**AIM:** Only the lines from the start of the data below through the line that contains "70+i, .22, 620, .35)" are to be copied, exactly and without pictures.

------------------------------------------------------------

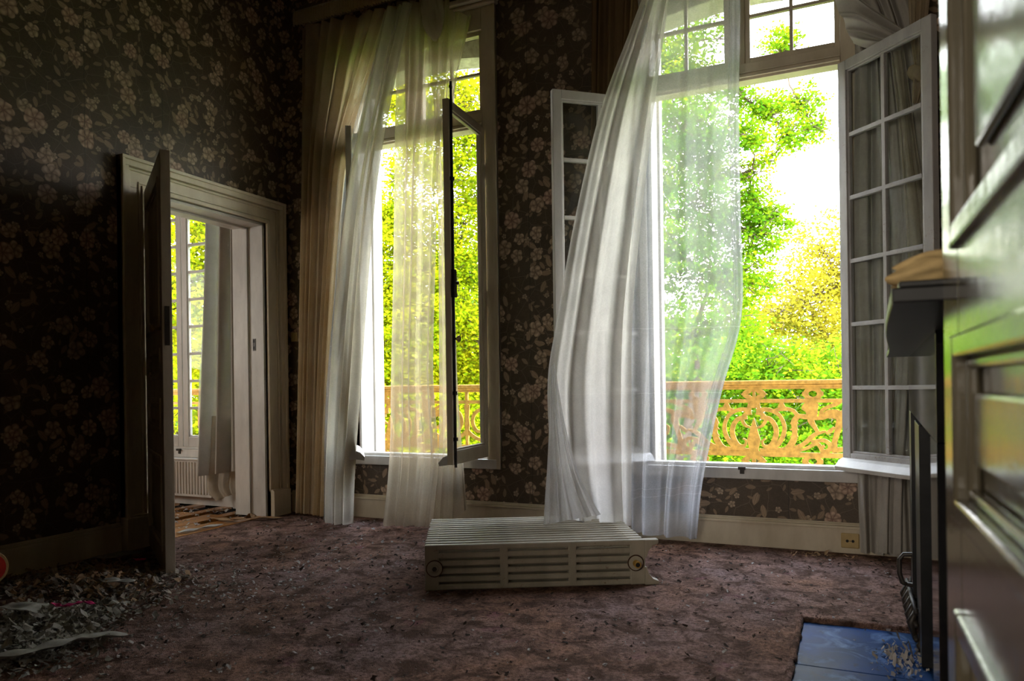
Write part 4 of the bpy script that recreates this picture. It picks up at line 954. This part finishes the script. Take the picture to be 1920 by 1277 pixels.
# distant wood closing the horizon
rd = random.Random(9)
for i, (u, v, r_) in enumerate([(330, 640, 3.2), (560, 600, 3.6), (760, 640, 3.2), (930, 610, 3.4), (1290, 690, 2.6), (1430, 705, 2.4), (1560, 690, 2.6), (1720, 620, 3.4)]):
    c = PD(u, v, 25)
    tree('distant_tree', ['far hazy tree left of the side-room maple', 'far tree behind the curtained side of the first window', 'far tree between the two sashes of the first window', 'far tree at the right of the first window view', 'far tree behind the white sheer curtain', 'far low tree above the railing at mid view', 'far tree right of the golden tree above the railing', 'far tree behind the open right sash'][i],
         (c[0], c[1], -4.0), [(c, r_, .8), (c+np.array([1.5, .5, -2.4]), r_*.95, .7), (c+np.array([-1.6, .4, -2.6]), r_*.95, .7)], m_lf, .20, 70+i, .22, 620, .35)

# ------------------------------------------------------------------ litter on the carpet
def flakes(name, mat, gen, n, size, label, seed, z0=.002, up=.3, cat='debris'):
    r = np.random.default_rng(seed); P = gen(r, n); n = len(P)
    a = r.random(n)*2*PI; tl = r.normal(size=(n, 2))*up; s = size*(.4+1.1*r.random(n)**2)
    ca, sa = np.cos(a), np.sin(a); V = np.zeros((n, 9, 3)); k = 0
    for j in (-1, 0, 1):
        for i in (-1, 0, 1):
            x = (i+r.normal(size=n)*.22)*s*.5; y = (j+r.normal(size=n)*.22)*s*.36; z = x*tl[:, 0]+y*tl[:, 1]+np.abs(r.normal(size=n))*s*.16
            V[:, k, 0] = P[:, 0]+ca*x-sa*y; V[:, k, 1] = P[:, 1]+sa*x+ca*y; V[:, k, 2] = z; k += 1
    V[:, :, 2] -= V[:, :, 2].min(axis=1)[:, None]; V[:, :, 2] += (P[:, 2]+z0)[:, None]
    b0 = (np.arange(n)*9)[:, None]; F = np.concatenate([b0+np.array([q]) for q in ((0, 1, 4, 3), (1, 2, 5, 4), (3, 4, 7, 6), (4, 5, 8, 7))])
    return raw(name, V.reshape(-1, 3), F, mat, None, label=label, cat=cat, kind='stuff')
def on_floor(r, n, x0, x1, y0, y1): return np.stack([r.uniform(x0, x1, n), r.uniform(y0, y1, n), np.zeros(n)], -1)
def keep(P):
    m = ~((P[:, 0] > 3.74) & (P[:, 1] < -1.28)); m &= (P[:, 0] > .1) & (P[:, 1] < -.1)
    q = TR.inverted(); lx = (P[:, 0]-p0[0])*math.cos(aR)+(P[:, 1]-p0[1])*math.sin(aR); ly = -(P[:, 0]-p0[0])*math.sin(aR)+(P[:, 1]-p0[1])*math.cos(aR)
    m &= ~((lx > -.03) & (lx < LR+.08) & (ly > -.03) & (ly < DR+.03)); return P[m]
m_chip = plain('white_paint_chips', (.36, .33, .30), .8, .2, 0, .3)
m_darkcrumb = plain('dark_crumbs', (.045, .032, .025), .9, .1, 0, .5)
flakes('paint_flakes', m_chip, lambda r, n: keep(np.stack([r.uniform(.2, 4.2, n), -.2-r.random(n)**1.1*3.4, np.zeros(n)], -1)), 1600, .010, 'tiny pale paint flakes strewn over the whole carpet', 80)
flakes('paint_flakes', m_chip, lambda r, n: keep(np.stack([.7+np.abs(r.normal(size=n))*.75, -2.0+r.normal(size=n)*.75, np.zeros(n)], -1)), 1500, .014, 'denser pale flakes scattered in front of the open panelled door', 81)
flakes('crumbs', m_darkcrumb, lambda r, n: keep(np.stack([r.uniform(.2, 4.2, n), -.15-r.random(n)**1.1*3.4, np.zeros(n)], -1)), 3000, .014, 'dark crumbs and grit scattered over the carpet', 82)
def heap(c, sx, sy, h):
    def g(r, n):
        x = r.normal(size=n)*.5; y = r.normal(size=n)*.5; z = np.maximum(0, h*np.exp(-(x*x+y*y))*r.random(n)); P = np.stack([c[0]+x*sx, c[1]+y*sy, z], -1); return P[(P[:, 0] > .06)]
    return g
h1 = PZ(70, 1180, 0); h2 = PZ(170, 1095, 0); h3 = PZ(60, 1225, 0)
flakes('shredded_debris', m_paper, heap(h1, .27, .30, .05), 3600, .021, 'heap of grey-white shredded paper at the lower left', 84, up=.45)
flakes('shredded_debris', m_paper, heap(h3, .24, .2, .04), 1500, .02, 'loose pale shreds in front of the grey heap, lowest left', 88, up=.45)
flakes('leaf_litter', m_paper2, heap(h2, .42, .3, .045), 1100, .026, 'brown leaf and wallpaper litter between skirting and heap', 85, up=.4)
flakes('leaf_litter', m_dirt, heap(h2, .52, .34, .04), 2200, .022, 'dark crumbled debris along the left skirting board', 86, up=.4)
flakes('leaf_litter', m_paper2, lambda r, n: np.stack([3.85+r.normal(size=n)*.16, -.09+-np.abs(r.normal(size=n))*.05, np.zeros(n)], -1), 90, .014, 'few dry leaves below the yellowed socket', 87, up=.4)
flakes('ash_fragments', m_chip, lambda r, n: np.stack([4.12+r.normal(size=n)*.045, -1.66+r.normal(size=n)*.10, np.full(n, -.003)], -1), 200, .011, 'pale plaster fragments on the hearth beside the fire basket', 89, up=.9)
flakes('plaster_dust', m_chip, lambda r, n: np.stack([r.uniform(-1.1, -.15, n), r.uniform(-.9, -.12, n), np.full(n, .001)], -1), 160, .022, 'plaster crumbs on the side-room parquet', 90, cat='debris')

def ribbon(name, mat, pts, w, label, cat, seed=0, curl=.0):
    """paper strip lying along points (x,y,z)"""
    r = random.Random(seed); P = [Vector(p) for p in pts]; q = []
    for i in range(len(P)-1):
        for k in range(8): q.append(P[i].lerp(P[i+1], k/8))
    q.append(P[-1]); n = len(q); V = []
    for i, p in enumerate(q):
        d = (q[min(i+1, n-1)]-q[max(i-1, 0)]); d.z = 0; d.normalize(); s = Vector((-d.y, d.x, 0)); ww = w*(1+.25*math.sin(i*.5+seed))+r.uniform(-.004, .004)
        for k in range(5):
            t = k/4-.5; V.append(p+s*t*ww+Vector((0, 0, abs(t)**1.5*curl+.003+.004*math.sin(i*.8+k))))
    F = [(i*5+k, i*5+k+1, (i+1)*5+k+1, (i+1)*5+k) for i in range(n-1) for k in range(4)]
    V = np.array([tuple(v) for v in V]); V[:, 2] = np.maximum(V[:, 2], .002)
    o = raw(name, V, np.array(F), mat, None, label=label, cat=cat, smooth=True); m = o.modifiers.new('solid', 'SOLIDIFY'); m.thickness = .0012; m.offset = 1
    return o
def Zp(u, v, z=0.0): return tuple(PZ(u, v, z))
ribbon('wallpaper_strip', m_paper, [Zp(-30, 1240, .045), Zp(60, 1226, .045), Zp(130, 1205, .05), Zp(185, 1195, .035), Zp(243, 1194, .008)], .06, 'long curled grey strip of torn paper at the lower left edge', 'paper strip', 2, .03)
ribbon('wallpaper_strip', m_paper, [Zp(175, 1047, .05), Zp(215, 1043, .06), Zp(262, 1034, .05)], .11, 'flat pale paper sheet by the skirting beside the open door', 'paper strip', 3, .01)
ribbon('wallpaper_strip', m_paper, [Zp(183, 1088, .05), Zp(215, 1092, .055), Zp(252, 1092, .05)], .055, 'small pale curved paper scrap on the brown litter', 'paper strip', 4, .02)
ribbon('wallpaper_strip', m_paper2, [Zp(396, 972, .01), Zp(430, 976, .012), Zp(464, 973, .01), Zp(470, 964, .05), Zp(478, 972, .02), Zp(530, 971, .005)], .05, 'tan paper strip buckled across the side-room threshold', 'paper strip', 5, .01)
ribbon('wallpaper_strip', m_chip, [Zp(332, 1000, .005), Zp(370, 992, .008), Zp(414, 984, .006)], .05, 'white paper strip lying on the parquet behind the open door', 'paper strip', 6, .008)
ribbon('ribbon', m_pink, [Zp(98, 1133, .065), Zp(115, 1139, .065), Zp(140, 1134, .065), Zp(155, 1130, .065), Zp(180, 1134, .05)], .018, 'magenta ribbon lying across the grey shreds', 'ribbon', 7, .01)
ribbon('ribbon', m_pink, [Zp(250, 1049, .06), Zp(262, 1052, .06), Zp(272, 1049, .06)], .02, 'short magenta scrap at the foot of the open door', 'ribbon', 8, .01)
ribbon('paper_sheet', m_paper, [Zp(0, 1140, .06), Zp(50, 1142, .07), Zp(105, 1152, .04)], .10, 'crumpled bluish-white sheet on top of the grey heap', 'paper strip', 9, .03)
# round red lid at the left edge
lc = PD(-22, 1066, 3.35)
ld = thing('round_lid', (lc[0], lc[1], 0), 'round red lid with a cream rim standing at the left edge of the picture', 'lid')
dl = (CAM-lc); dl[2] = 0; dl /= np.linalg.norm(dl); sd = np.array([-dl[1], dl[0], 0])
def disc(r_, o1, o2, n=40):
    m = MB(); vs = []
    for o_ in (o1, o2):
        for k in range(n):
            a = 2*PI*k/n; p = lc+sd*math.cos(a)*r_+np.array([0, 0, 1])*math.sin(a)*r_*1.0+dl*o_; vs.append(tuple(p))
    return m.add(vs, [tuple(range(n)), tuple(range(n, 2*n))]+[(k, (k+1) % n, (k+1) % n+n, k+n) for k in range(n)])
RL = min(.078, lc[2]) if lc[2] > .02 else .07
disc(RL, -.01, .004).build('rim', m_beigepl, ld, bevel=.002); disc(RL*.86, .003, .006).build('red_face', m_red, ld)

------------------------------------------------------------

**SOLUTION BELOW:**
Write part 4 of the bpy script that recreates this picture. It picks up at line 954. This part finishes the script. Take the picture to be 1920 by 1277 pixels.
# distant wood closing the horizon
rd = random.Random(9)
for i, (u, v, r_) in enumerate([(330, 640, 3.2), (560, 600, 3.6), (760, 640, 3.2), (930, 610, 3.4), (1290, 690, 2.6), (1430, 705, 2.4), (1560, 690, 2.6), (1720, 620, 3.4)]):
    c = PD(u, v, 25)
    tree('distant_tree', ['far hazy tree left of the side-room maple', 'far tree behind the curtained side of the first window', 'far tree between the two sashes of the first window', 'far tree at the right of the first window view', 'far tree behind the white sheer curtain', 'far low tree above the railing at mid view', 'far tree right of the golden tree above the railing', 'far tree behind the open right sash'][i],
         (c[0], c[1], -4.0), [(c, r_, .8), (c+np.array([1.5, .5, -2.4]), r_*.95, .7), (c+np.array([-1.6, .4, -2.6]), r_*.95, .7)], m_lf, .20, 70+i, .22, 620, .35)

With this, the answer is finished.